High-Tech Anthropology – a term coined by internationally acclaimed workplace culture phenomenon Menlo Innovations – is perhaps the height of customer-obsessed product development. In detailing an example of its trademarked strategy in a video, the Michigan-based software firm points to a uniquely designed application its software developers created for a county records office.
In an internal demo of the software, many pictures of tropical places featured in the UI drew questions from other Menlo employees. Why they asked, would you include those in software used for managing county records?
As part of high-tech anthropology, developers visit users in their workplaces. They noticed that the workers had tropical scenes (of places no one had actually been to) posted around their desks. When developers asked why, county workers told them that with so many unpleasant interactions with customers daily, these scenes calmed them down. And with that in mind, they worked them into the software – to the absolute delight of the end users.
Does your product development process do that – help you produce software that doesn’t just fit users’ needs, but delights and truly helps them do their job better?
Menlo Innovations’ work points to the truly innovative products you can deliver if you place customers at the center of your product development process. Visiting your users in person and observing them in their “natural environment” is a very effective way to gather feedback to that end. But when you want to ensure that the feedback you collect scales to meet the needs of thousands of customers, technology can help. Software usage analytics can play in important role in helping to discover not only what customers say they want but also getting to the root of what they need.
Let’s look at how software usage analytics can help delight customers. With the ability to profile users to understand how they’re using the product, you can see if they are struggling with a feature. This insight helps create a feedback loop through which you can better understand positive and negative responses, pinpointing the customer behavior that led to the user experience issues or broken flow. This loop is key to continually fine-tuning your release, responding in meaningful ways with fixes that address user expectations. With analytics tools that feature in-app messaging, you can survey users within the application to gain clarity on the validity of the developed features, the usefulness of those features as implemented, as well as any missing elements that were not delivered as expected.
Let’s examine one aspect of the product development process – the one that perhaps you rely on for the most tangible evidence of customer satisfaction – the beta test. With faster development cycles, beta testing has become central to accelerating product development and release.

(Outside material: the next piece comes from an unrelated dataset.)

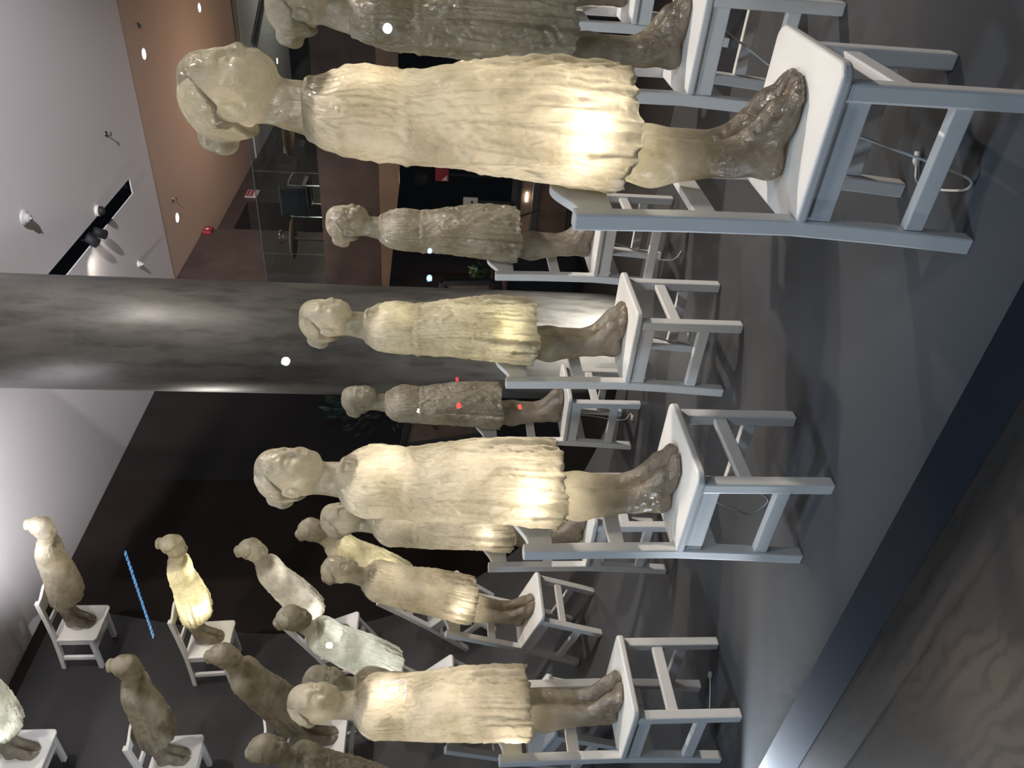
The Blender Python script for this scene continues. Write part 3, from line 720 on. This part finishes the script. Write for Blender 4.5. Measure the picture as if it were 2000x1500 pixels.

In turn, by integrating data and insight gained through your use of software usage analytics with a messaging framework, you can customize and automate messages to unique user profiles and actions – sending messages based on user profile, license status, time elapsed since installation, frequency of usage, configuration settings and more – to ensure that the messages users receive are relevant, impactful and drive value for your business.
These tools make your beta process more efficient by shortening the feedback loop and providing specific insights to inform the next revision with needed improvements.
One of the goals of Menlo Innovations is to eliminate the need for a technical manual, and even a help desk, altogether. By leveraging technology to augment a customer-obsessed product development process, I think we can aspire to this ideal.